> **WHAT YOU HAVE TO DO**
Please quote the material exactly, every line of it.

══════════

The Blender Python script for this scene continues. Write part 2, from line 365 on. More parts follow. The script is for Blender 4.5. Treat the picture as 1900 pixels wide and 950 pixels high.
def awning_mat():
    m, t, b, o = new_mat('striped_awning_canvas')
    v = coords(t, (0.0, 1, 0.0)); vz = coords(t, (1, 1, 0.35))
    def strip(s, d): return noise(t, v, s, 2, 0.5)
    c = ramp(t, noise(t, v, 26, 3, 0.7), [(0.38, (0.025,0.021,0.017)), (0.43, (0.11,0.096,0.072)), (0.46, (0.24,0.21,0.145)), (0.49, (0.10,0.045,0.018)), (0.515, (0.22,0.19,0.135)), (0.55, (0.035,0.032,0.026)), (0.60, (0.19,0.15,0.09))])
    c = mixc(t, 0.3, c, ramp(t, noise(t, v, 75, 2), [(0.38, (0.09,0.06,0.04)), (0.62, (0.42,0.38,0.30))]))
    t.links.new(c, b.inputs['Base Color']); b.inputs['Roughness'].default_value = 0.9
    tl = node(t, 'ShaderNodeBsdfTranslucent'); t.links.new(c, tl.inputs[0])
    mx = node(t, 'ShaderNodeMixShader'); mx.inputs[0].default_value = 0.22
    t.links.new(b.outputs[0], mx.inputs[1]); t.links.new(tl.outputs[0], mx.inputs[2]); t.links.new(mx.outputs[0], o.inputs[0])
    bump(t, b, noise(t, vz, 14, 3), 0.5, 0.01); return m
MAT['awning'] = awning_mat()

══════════

> **EXERCISE SOLUTION**
The Blender Python script for this scene continues. Write part 2, from line 365 on. More parts follow. The script is for Blender 4.5. Treat the picture as 1900 pixels wide and 950 pixels high.
def awning_mat():
    m, t, b, o = new_mat('striped_awning_canvas')
    v = coords(t, (0.0, 1, 0.0)); vz = coords(t, (1, 1, 0.35))
    def strip(s, d): return noise(t, v, s, 2, 0.5)
    c = ramp(t, noise(t, v, 26, 3, 0.7), [(0.38, (0.025,0.021,0.017)), (0.43, (0.11,0.096,0.072)), (0.46, (0.24,0.21,0.145)), (0.49, (0.10,0.045,0.018)), (0.515, (0.22,0.19,0.135)), (0.55, (0.035,0.032,0.026)), (0.60, (0.19,0.15,0.09))])
    c = mixc(t, 0.3, c, ramp(t, noise(t, v, 75, 2), [(0.38, (0.09,0.06,0.04)), (0.62, (0.42,0.38,0.30))]))
    t.links.new(c, b.inputs['Base Color']); b.inputs['Roughness'].default_value = 0.9
    tl = node(t, 'ShaderNodeBsdfTranslucent'); t.links.new(c, tl.inputs[0])
    mx = node(t, 'ShaderNodeMixShader'); mx.inputs[0].default_value = 0.22
    t.links.new(b.outputs[0], mx.inputs[1]); t.links.new(tl.outputs[0], mx.inputs[2]); t.links.new(mx.outputs[0], o.inputs[0])
    bump(t, b, noise(t, vz, 14, 3), 0.5, 0.01); return m
MAT['awning'] = awning_mat()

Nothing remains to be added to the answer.